# Dataset extract start

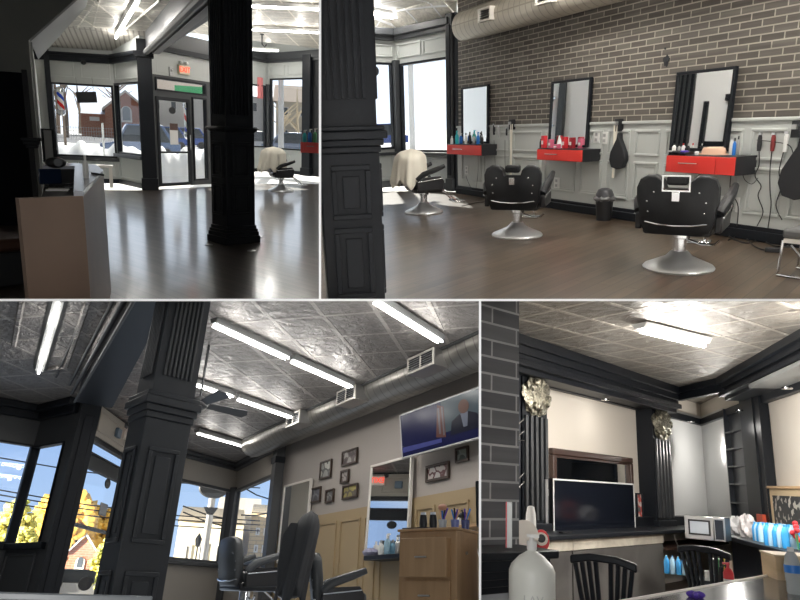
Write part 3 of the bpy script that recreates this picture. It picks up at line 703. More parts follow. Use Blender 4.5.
# hanging sign and barber pole in the left window
e = W1.uz(88, 97.5)
hs = thing('window_sign', 'black rectangular sign hanging tilted in the left front window', 'sign', W1.f(e[0], -.12, e[1]) @ Matrix.Rotation(R_(-4), 4, 'Y'))
k_ = (W1.uz(98, 97)[0] - W1.uz(78, 97)[0]) / 2
part('board', MB().box(-k_, k_, -.01, .01, -.14, .14), BLACK2, hs); part('cord', MB().tube([(-k_ * .8, 0, .14), (-k_ * .8, 0, .5)], .004, 4).tube([(k_ * .8, 0, .14), (k_ * .8, 0, .5)], .004, 4), P_BLACK, hs)
e = W1.uz(65, 116)
barber_pole('barber pole with red and blue stripes in the left front window', W1.f(e[0], -.25, e[1]), W1.uz(65, 87)[1] - e[1], .1)
e = W3.uz(198, 152)
barber_pole('barber pole with red and blue stripes seen through the door sidelight', W3.f(e[0], .35, W3.uz(198, 140)[1]), W3.uz(198, 101)[1] - W3.uz(198, 140)[1], .11)
single('camera_dome', 'small black ceiling camera on the transom above the left window', 'camera', W1.f(W1.uz(85, 62)[0], -.14, W1.uz(85, 63)[1]), MB().ell((0, 0, 0), (.07, .07, .06)), P_BLACK)
# caped chair and red shelf on the right edge
e = R.fl(281, 191)
Mq = R.at(e, -75)
ch1 = barber_chair('black barber chair under a white cape, beside the red shelf', Mq, scale=1.05, lobes=False, head=False)
cape('white barber cape draped over the chair back beside the red shelf', R.at(e) @ Matrix.Translation((-.2, 0, 0)), .38, .46, .56, 1.2, lean=-.06, seed=3)
SH = R.dist(311, 149, 14.4)
sh = thing('wall_cabinet', 'red floating cabinet at the right edge beside the caped chair', 'cabinet', R.at(SH))
part('body', MB().box(-.22, .5, -.15, .2, -.08, .14), BLACK2, sh); part('drawer', MB().box(-.22, .4, -.17, -.15, -.08, .14), RED, sh, bevel=.004)
part('handle', MB().tube([(-.1, -.185, .06), (.06, -.185, .06)], .008), CHROME, sh)
for i, (dx, m_, l) in enumerate(((-.14, P_TEAL, 'teal'), (-.03, P_BLUE, 'blue'), (.08, P_GREEN, 'green'))):
    bottle('spray_bottle', '%s bottle on the red cabinet by the side window' % l, R.at(SH) @ Matrix.Translation((dx, .0, .14)), .24 + .02 * i, .045, m_, P_WHITE, pump=True)
# --- outdoors beyond the shop front
RED_BRICK = brick_mat('church_brick', 'xz', (.36, .12, .07), (.42, .15, .09), (.45, .3, .22), .6, .2, .02, .8, .1)
struct('ground', MB().prism([(-60, 18.5), (-3.5, 17.2), (4, 23), (16, 24), (90, 40), (140, 260), (-140, 260)], -.35, -.2, 'z'), SNOW, R.M)
struct('ground_road', MB().box(-120, 120, 70, 118, -.19, -.17), ASPHALT, R.M)
def far(px, py, d): p = R.dist(px, py, d); return p
def bank(label, px0, px1, ytop, d, thick, seed):
    """an uneven heap of ploughed snow"""
    rnd = random.Random(seed); A, Bq = R.dist(px0, 140, d), R.dist(px1, 140, d); Bq.z = A.z = -.2; zt_ = R.vz((A + Bq) / 2, ytop)
    def fn(u, v):
        p = A.lerp(Bq, u); n = math.sin(math.pi * v) ** .6
        hgt = (zt_ + .2) * n * (.85 + .08 * math.sin(u * 17 + seed) + .05 * math.sin(u * 37 + 3 * v))
        return (p.x, p.y + (v - .5) * thick, -.2 + hgt)
    o = single('snow_bank', label, 'snow', R.M, MB().grid(fn, 60, 10), SNOW, ang=80)
    return o
bank('ploughed snow bank beyond the left front window', 44, 148, 140, 26, 3.5, 2)
bank('ploughed snow bank beyond the glass door', 150, 215, 146, 24, 2.5, 5)
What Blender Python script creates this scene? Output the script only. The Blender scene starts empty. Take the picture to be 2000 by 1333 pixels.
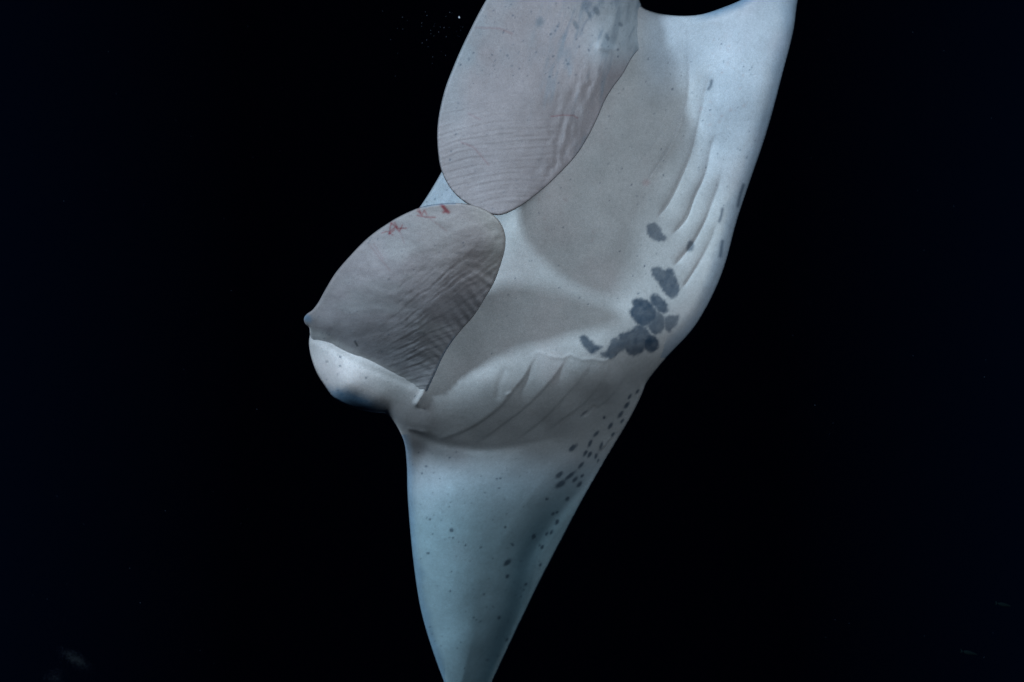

# Dataset extract end

Pictures in the records above are left out; print everything else exactly as written.

Result of the exercise:
Write part 3 of the bpy script that recreates this picture. It picks up at line 703. More parts follow. Use Blender 4.5.
# hanging sign and barber pole in the left window
e = W1.uz(88, 97.5)
hs = thing('window_sign', 'black rectangular sign hanging tilted in the left front window', 'sign', W1.f(e[0], -.12, e[1]) @ Matrix.Rotation(R_(-4), 4, 'Y'))
k_ = (W1.uz(98, 97)[0] - W1.uz(78, 97)[0]) / 2
part('board', MB().box(-k_, k_, -.01, .01, -.14, .14), BLACK2, hs); part('cord', MB().tube([(-k_ * .8, 0, .14), (-k_ * .8, 0, .5)], .004, 4).tube([(k_ * .8, 0, .14), (k_ * .8, 0, .5)], .004, 4), P_BLACK, hs)
e = W1.uz(65, 116)
barber_pole('barber pole with red and blue stripes in the left front window', W1.f(e[0], -.25, e[1]), W1.uz(65, 87)[1] - e[1], .1)
e = W3.uz(198, 152)
barber_pole('barber pole with red and blue stripes seen through the door sidelight', W3.f(e[0], .35, W3.uz(198, 140)[1]), W3.uz(198, 101)[1] - W3.uz(198, 140)[1], .11)
single('camera_dome', 'small black ceiling camera on the transom above the left window', 'camera', W1.f(W1.uz(85, 62)[0], -.14, W1.uz(85, 63)[1]), MB().ell((0, 0, 0), (.07, .07, .06)), P_BLACK)
# caped chair and red shelf on the right edge
e = R.fl(281, 191)
Mq = R.at(e, -75)
ch1 = barber_chair('black barber chair under a white cape, beside the red shelf', Mq, scale=1.05, lobes=False, head=False)
cape('white barber cape draped over the chair back beside the red shelf', R.at(e) @ Matrix.Translation((-.2, 0, 0)), .38, .46, .56, 1.2, lean=-.06, seed=3)
SH = R.dist(311, 149, 14.4)
sh = thing('wall_cabinet', 'red floating cabinet at the right edge beside the caped chair', 'cabinet', R.at(SH))
part('body', MB().box(-.22, .5, -.15, .2, -.08, .14), BLACK2, sh); part('drawer', MB().box(-.22, .4, -.17, -.15, -.08, .14), RED, sh, bevel=.004)
part('handle', MB().tube([(-.1, -.185, .06), (.06, -.185, .06)], .008), CHROME, sh)
for i, (dx, m_, l) in enumerate(((-.14, P_TEAL, 'teal'), (-.03, P_BLUE, 'blue'), (.08, P_GREEN, 'green'))):
    bottle('spray_bottle', '%s bottle on the red cabinet by the side window' % l, R.at(SH) @ Matrix.Translation((dx, .0, .14)), .24 + .02 * i, .045, m_, P_WHITE, pump=True)
# --- outdoors beyond the shop front
RED_BRICK = brick_mat('church_brick', 'xz', (.36, .12, .07), (.42, .15, .09), (.45, .3, .22), .6, .2, .02, .8, .1)
struct('ground', MB().prism([(-60, 18.5), (-3.5, 17.2), (4, 23), (16, 24), (90, 40), (140, 260), (-140, 260)], -.35, -.2, 'z'), SNOW, R.M)
struct('ground_road', MB().box(-120, 120, 70, 118, -.19, -.17), ASPHALT, R.M)
def far(px, py, d): p = R.dist(px, py, d); return p
def bank(label, px0, px1, ytop, d, thick, seed):
    """an uneven heap of ploughed snow"""
    rnd = random.Random(seed); A, Bq = R.dist(px0, 140, d), R.dist(px1, 140, d); Bq.z = A.z = -.2; zt_ = R.vz((A + Bq) / 2, ytop)
    def fn(u, v):
        p = A.lerp(Bq, u); n = math.sin(math.pi * v) ** .6
        hgt = (zt_ + .2) * n * (.85 + .08 * math.sin(u * 17 + seed) + .05 * math.sin(u * 37 + 3 * v))
        return (p.x, p.y + (v - .5) * thick, -.2 + hgt)
    o = single('snow_bank', label, 'snow', R.M, MB().grid(fn, 60, 10), SNOW, ang=80)
    return o
bank('ploughed snow bank beyond the left front window', 44, 148, 140, 26, 3.5, 2)
bank('ploughed snow bank beyond the glass door', 150, 215, 146, 24, 2.5, 5)
What Blender Python script creates this scene? Output the script only. The Blender scene starts empty. Take the picture to be 2000 by 1333 pixels.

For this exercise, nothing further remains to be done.